Em Birdman, Iñarritu brinca e provoca essa busca insana por uma verdade que vá além da verdade cênica. (ATENÇÃO: SPOILER) Tanto que transforma o ato do ator que atira de verdade em seu próprio nariz em um sequência de cenas patéticas logo na sequência do gesto imbecil. Aliás, todas as tentativas de ir além da verdade cênica é tratada como patetice, por exemplo, em todos os momentos da atuação do personagem de Edward Northon (FIM DO SPOILER). Concordo com Iñarritu. O que mais querem que o ator faça? Se mate de verdade para construir um personagem que morre em cena? 

A crítica deve valorizar o processo criativo do ator em sua construção do personagem. Nada de valorizar esquisitices como a do ator que não sai de seu personagem até que seu trabalho termine. Aliás, que desagradável que é a pessoa que não deixa seu personagem no palco ou no set de gravação. O ator sofre e muito quando tem que mudar seu corpo para dar mais verdade ao seu personagem. Mas tudo tem técnica e tecnologia para poupar o ator de situações que são análogas à auto-mutilação.

Valorizo muito mais o ator gordo que consegue se expressar e interpretar um magro com tamanha verdade que o público sequer nota que se trata de uma pessoa obesa.

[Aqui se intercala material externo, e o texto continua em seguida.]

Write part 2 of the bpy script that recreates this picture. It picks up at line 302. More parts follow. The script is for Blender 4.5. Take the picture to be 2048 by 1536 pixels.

Um dos maiores desafios do teatro brasileiro, apenas para exemplificar, justamente se encontra em dar verdade para Sônia em "Valsa n. 6" de Nelson Rodrigues. Afinal, uma garota de 15 anos não tem o peso da experiência para ser capaz de boa interpretação de uma alma aflita e uma mulher de 30 anos ou mais dificilmente consegue convencer que tem apenas 15 anos de idade e que é Sônia nos palcos. Quase todos os diretores falham miseravelmente. Mas quando uma atriz consegue atingir a verdade cênica, torna-se um monólogo dos mais brilhantes que o público já tenha assistido. Creio que o cinema tem muito mais condições de atingir esse resultado que o teatro. Portanto, preocupa-me esse gosto da academia de valorizar a mutilação do ator em busca de sua verdade cênica.